Cracker, for its part, straddled an interesting line between this new national-touring-act level and the festival’s traditional roots in homegrown local bands. “It’s good to be back in Santa Cruz County,” said lead singer David Lowery, making a point not to lump Felton in with Santa Cruz proper, as most big-name acts would do. He explained to those who weren’t familiar with his earlier Camper Van Beethoven days that he’d lived in the area for a decade way back when. He also scored some honorary-native points by asking the Roaring Camp railroad workers in the audience if they could tell when their riders were high on mushrooms (“oh, so we got away with it, then” he mused, when they replied that they couldn’t) and telling a possibly made-up, but in any case hilarious, story about how he had just discovered that keyboardist Matt “Pistol” Stoessel’s real name is Rainbow and that Stoessel grew up “in a school bus on Ice Cream Grade.” Even GT got a namecheck of sorts, as the band played—along with a string of hits like “Low,” “Eurotrash Girl,” “Get Off This” and “Teen Angst”—“Where Have Those Days Gone,” which features the lines “Thought I saw Thomas Pynchon at the end of the bar/No, that’s just Rob Brezsny writing his Real Astrology column.”

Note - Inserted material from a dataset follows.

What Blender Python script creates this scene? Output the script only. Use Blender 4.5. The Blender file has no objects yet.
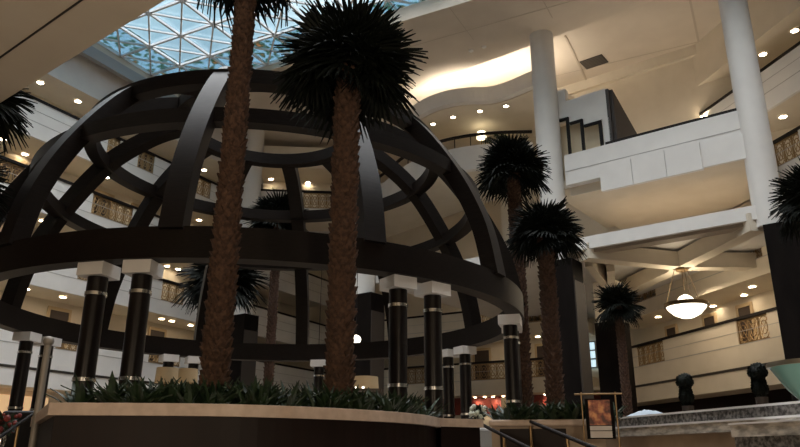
import bpy, bmesh, math, random
from mathutils import Vector, Matrix
random.seed(7)
S = bpy.context.scene
COL = S.collection
PI = math.pi
# ------------------------------------------------------------------ camera
EYE = 1.6
F, PT, RO = 706.7, 0.3201, -0.0023
def ray(px, py):
    x, y = (px-400)/F, (py-223.5)/F
    c, s = math.cos(RO), math.sin(RO)
    x, y = c*x-s*y, s*x+c*y
    return Vector((x, math.cos(PT)+y*math.sin(PT), math.sin(PT)-y*math.cos(PT)))
def at(px, py, D):                      # point at ground distance D from the viewer
    d = ray(px, py); k = D/math.hypot(d.x, d.y)
    return Vector((d.x*k, d.y*k, d.z*k+EYE))
def hitz(px, py, z):                    # where the ray meets a height
    d = ray(px, py); k = (z-EYE)/d.z
    return Vector((d.x*k, d.y*k, z))
def hitline(px, py, A, dr):             # where the ray meets a vertical plane
    d = ray(px, py); n = Vector((-dr[1], dr[0]))
    k = (A[0]*n.x+A[1]*n.y)/(d.x*n.x+d.y*n.y)
    return Vector((d.x*k, d.y*k, d.z*k+EYE))
cam = bpy.data.cameras.new('camera'); cam.sensor_width = 36; cam.lens = F*36/800
cam.clip_end = 300
co = bpy.data.objects.new('camera', cam); COL.objects.link(co)
co.location = (0, 0, EYE)
fw = Vector((0, math.cos(PT), math.sin(PT))); up = Vector((0, -math.sin(PT), math.cos(PT))); rt = Vector((1, 0, 0))
cr, sr = math.cos(RO), math.sin(RO)
# image x axis / y axis after roll
X = (rt*cr + (-up)*sr); Yd = (rt*(-sr) + (-up)*cr)
M = Matrix((X, -Yd, -fw)).transposed()
co.rotation_euler = M.to_euler()
S.camera = co

# ------------------------------------------------------------------ materials
MATS = {}
def mat(name, col, rough=.6, metal=0, emit=None, es=0, noise=None, bump=0, spec=.5, alpha=None, col2=None, nscale=6, stretch=(1,1,1)):
    if name in MATS: return MATS[name]
    m = bpy.data.materials.new(name); m.use_nodes = True
    nt = m.node_tree; b = nt.nodes['Principled BSDF']
    b.inputs['Base Color'].default_value = (*col, 1)
    b.inputs['Roughness'].default_value = rough; b.inputs['Metallic'].default_value = metal
    b.inputs['Specular IOR Level'].default_value = spec
    if emit:
        b.inputs['Emission Color'].default_value = (*emit, 1); b.inputs['Emission Strength'].default_value = es
    if col2 or bump:
        tc = nt.nodes.new('ShaderNodeTexCoord'); mp = nt.nodes.new('ShaderNodeMapping'); mp.inputs['Scale'].default_value = stretch
        nz = nt.nodes.new('ShaderNodeTexNoise'); nz.inputs['Scale'].default_value = nscale; nz.inputs['Detail'].default_value = 5
        nt.links.new(tc.outputs['Object'], mp.inputs[0]); nt.links.new(mp.outputs[0], nz.inputs['Vector'])
        if col2:
            r = nt.nodes.new('ShaderNodeValToRGB')
            r.color_ramp.elements[0].position = .38; r.color_ramp.elements[1].position = .64
            r.color_ramp.elements[0].color = (*col, 1); r.color_ramp.elements[1].color = (*col2, 1)
            nt.links.new(nz.outputs['Fac'], r.inputs[0]); nt.links.new(r.outputs[0], b.inputs['Base Color'])
        if bump:
            bp = nt.nodes.new('ShaderNodeBump'); bp.inputs['Strength'].default_value = bump; bp.inputs['Distance'].default_value = .02
            nt.links.new(nz.outputs['Fac'], bp.inputs['Height']); nt.links.new(bp.outputs[0], b.inputs['Normal'])
    MATS[name] = m; return m
white = mat('white plaster', (.70, .68, .655), .75, col2=(.74, .72, .69), nscale=1.3)
cream = mat('cream plaster', (.66, .59, .48), .8, col2=(.70, .63, .52), nscale=1.1)
beige = mat('beige ceiling', (.60, .53, .445), .85, col2=(.64, .57, .48), nscale=.8)
trimd = mat('groove', (.03, .024, .02), .6)
wood = mat('dark stained timber', (.0065, .0046, .0038), .42, col2=(.012, .0086, .007), nscale=5, stretch=(1, 1, 14), spec=.13)
woodv = mat('dark timber band', (.0075, .0052, .0042), .45, col2=(.013, .0092, .0074), nscale=7, stretch=(2, 2, 18), spec=.12)
black = mat('black lacquer column', (.008, .006, .006), .3, col2=(.012, .009, .008), nscale=4, stretch=(2, 2, .4), spec=.3)
clad = mat('dark column cladding', (.006, .0045, .004), .6, col2=(.010, .0075, .0065), nscale=3, stretch=(1, 1, .3), spec=.05)
chrome = mat('polished steel', (.75, .75, .74), .18, 1)
cap = mat('white stone', (.72, .71, .70), .5, col2=(.76, .75, .74), nscale=3)
stone = mat('rose beige limestone', (.46, .36, .29), .45, col2=(.56, .45, .37), nscale=9, bump=.1)
panel = mat('mahogany panel', (.009, .005, .0045), .5, col2=(.013, .007, .006), nscale=2, stretch=(3, 3, .5), spec=.2)
bark = mat('palm bark', (.042, .022, .014), .9, col2=(.10, .054, .034), nscale=22, bump=.8)
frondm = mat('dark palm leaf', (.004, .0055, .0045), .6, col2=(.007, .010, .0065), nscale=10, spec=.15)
leafm = mat('planter leaf', (.010, .024, .009), .5, col2=(.022, .046, .017), nscale=12)
railm = mat('dark handrail', (.010, .007, .006), .6, spec=.2)
gold = mat('bronze scrollwork', (.30, .20, .10), .4, .7)
warm = mat('warm lamp', (1, .9, .75), .5, emit=(1, .80, .55), es=42)
glow = mat('alabaster glow', (1, .93, .8), .5, emit=(1, .90, .70), es=3.2)
sky_frame = mat('white skylight bar', (.72, .74, .76), .5)
redw = mat('red wall', (.16, .022, .015), .6, col2=(.22, .032, .02), nscale=3)
brass = mat('brass', (.34, .23, .12), .42, 1)
shade = mat('cream lampshade', (.62, .47, .28), .8)
marble = mat('grey marble', (.30, .28, .25), .12, col2=(.68, .63, .56), nscale=7, stretch=(1, 1, 3), bump=.25)
marbled = mat('dark marble', (.07, .067, .065), .15, col2=(.26, .25, .24), nscale=26, bump=.3)
floorm = mat('polished stone floor', (.20, .15, .11), .15, col2=(.27, .21, .15), nscale=.8)
doorm = mat('dark door', (.05, .03, .02), .45)
soil = mat('soil', (.02, .014, .01), .9)

# ------------------------------------------------------------------ mesh builder
class MB:
    def __init__(s): s.v = []; s.f = []
    def add(s, vs, fs):
        n = len(s.v); s.v += [Vector(p) for p in vs]; s.f += [tuple(i+n for i in q) for q in fs]; return s
    def box(s, c, ax, ay, az):           # centre and three half-axes
        c = Vector(c); ax, ay, az = Vector(ax), Vector(ay), Vector(az)
        vs = [c+i*ax+j*ay+k*az for k in (-1, 1) for j in (-1, 1) for i in (-1, 1)]
        return s.add(vs, [(0, 2, 3, 1), (4, 5, 7, 6), (0, 1, 5, 4), (2, 6, 7, 3), (0, 4, 6, 2), (1, 3, 7, 5)])
    def abox(s, x0, x1, y0, y1, z0, z1):
        return s.box(((x0+x1)/2, (y0+y1)/2, (z0+z1)/2), ((x1-x0)/2, 0, 0), (0, (y1-y0)/2, 0), (0, 0, (z1-z0)/2))
    def slab(s, A, B, n, d0, d1, z0, z1):  # box along A->B, from offset d0 to d1 along n
        A = Vector((A[0], A[1], 0)); B = Vector((B[0], B[1], 0)); n = Vector((n[0], n[1], 0))
        q = [A+n*d0, B+n*d0, B+n*d1, A+n*d1]
        return s.prism([(p.x, p.y) for p in q], z0, z1)
    def prism(s, poly, z0, z1):
        n = len(poly)
        a = sum(poly[i][0]*poly[(i+1) % n][1]-poly[(i+1) % n][0]*poly[i][1] for i in range(n))
        if a < 0: poly = poly[::-1]
        vs = [(p[0], p[1], z0) for p in poly]+[(p[0], p[1], z1) for p in poly]
        fs = [tuple(range(n-1, -1, -1)), tuple(range(n, 2*n))]+[(i, (i+1) % n, n+(i+1) % n, n+i) for i in range(n)]
        return s.add(vs, fs)
    def strip(s, outer, inner, z0, z1):   # wall between two polylines
        n = len(outer); vs = []
        for o, i in zip(outer, inner): vs += [(o[0], o[1], z0), (o[0], o[1], z1), (i[0], i[1], z1), (i[0], i[1], z0)]
        fs = []
        for k in range(n-1):
            a, b = 4*k, 4*k+4
            fs += [(a, b, b+1, a+1), (a+1, b+1, b+2, a+2), (a+2, b+2, b+3, a+3), (a+3, b+3, b, a)]
        fs += [(0, 1, 2, 3), (4*n-1, 4*n-2, 4*n-3, 4*n-4)]
        return s.add(vs, fs)
    def lathe(s, prof, c=(0, 0, 0), seg=24, a0=0, closed=False):
        c = Vector(c); n = len(prof); vs = []
        for k in range(seg):
            a = a0+2*PI*k/seg
            for r, z in prof: vs.append(c+Vector((r*math.cos(a), r*math.sin(a), z)))
        fs = []
        m = n if closed else n-1
        for k in range(seg):
            for j in range(m):
                a = k*n+j; b = k*n+(j+1) % n; d = ((k+1) % seg)*n
                fs.append((a, d+j, d+(j+1) % n, b))
        if not closed:
            if prof[0][0] > 1e-5: fs.append(tuple(k*n for k in range(seg))[::-1])
            if prof[-1][0] > 1e-5: fs.append(tuple(k*n+n-1 for k in range(seg)))
        return s.add(vs, fs)
    def tube(s, pts, r, seg=8, r1=None):
        pts = [Vector(p) for p in pts]; n = len(pts); vs = []
        for i, p in enumerate(pts):
            t = (pts[min(i+1, n-1)]-pts[max(i-1, 0)]).normalized()
            u = t.cross(Vector((0, 0, 1))) if abs(t.z) < .95 else t.cross(Vector((1, 0, 0)))
            u.normalize(); w = t.cross(u)
            rr = r if r1 is None else r+(r1-r)*i/(n-1)
            for k in range(seg):
                a = 2*PI*k/seg; vs.append(p+u*rr*math.cos(a)+w*rr*math.sin(a))
        fs = [(i*seg+k, i*seg+(k+1) % seg, (i+1)*seg+(k+1) % seg, (i+1)*seg+k) for i in range(n-1) for k in range(seg)]
        fs += [tuple(range(seg))[::-1], tuple(range((n-1)*seg, n*seg))]
        return s.add(vs, fs)
    def beam(s, pts, side, w, h):        # rectangular section swept, side = horizontal width direction
        pts = [Vector(p) for p in pts]; n = len(pts); vs = []; side = Vector(side).normalized()
        for i, p in enumerate(pts):
            t = (pts[min(i+1, n-1)]-pts[max(i-1, 0)]).normalized(); nn = side.cross(t).normalized()
            vs += [p+side*w/2+nn*h/2, p-side*w/2+nn*h/2, p-side*w/2-nn*h/2, p+side*w/2-nn*h/2]
        fs = [(4*i+k, 4*i+(k+1) % 4, 4*i+4+(k+1) % 4, 4*i+4+k) for i in range(n-1) for k in range(4)]
        fs += [(3, 2, 1, 0), (4*n-4, 4*n-3, 4*n-2, 4*n-1)]
        return s.add(vs, fs)
    def ball(s, c, r, seg=14, sq=1, z0=-1, z1=1):
        prof = []
        a0, a1 = math.asin(z0), math.asin(z1)
        for i in range(9):
            a = a0+(a1-a0)*i/8; prof.append((max(r*math.cos(a), 0), r*math.sin(a)*sq))
        return s.lathe(prof, c, seg)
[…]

The festival, which is volunteer-run and raises money for the local nonprofits that share the staffing and production duties, had its growing pains this year, too. There were sound problems on both days; I didn’t see the Alvin brothers’ set, but Cracker at least weathered them admirably. One band, Sunday’s La Inedita from Peru, didn’t show up—no one quite seems to know where they disappeared to, but Jesse Daniel and the Slow Learners covered on the main stage, while the Coffis Brothers, who had done their official set on Saturday and just happened to be hanging out at the festival on Sunday as civilians, filled in with Taylor Rae on the Creekside Stage. Rolling with the punches is the nature of the all-volunteer festival that is essentially a massive benefit, says Faire Steering Committee Member Nancy Macy. “Every year there’s somebody learning a new job,” she says of the volunteer staff. “They all go above and beyond.”
While it may look from this year’s lineup like organizers are making a move to grow the Redwood Mountain Faire, Macy says that there’s no such master plan—in her experience, the festival kind of ebbs and flows organically over time. “It morphs and changes and grows,” she says.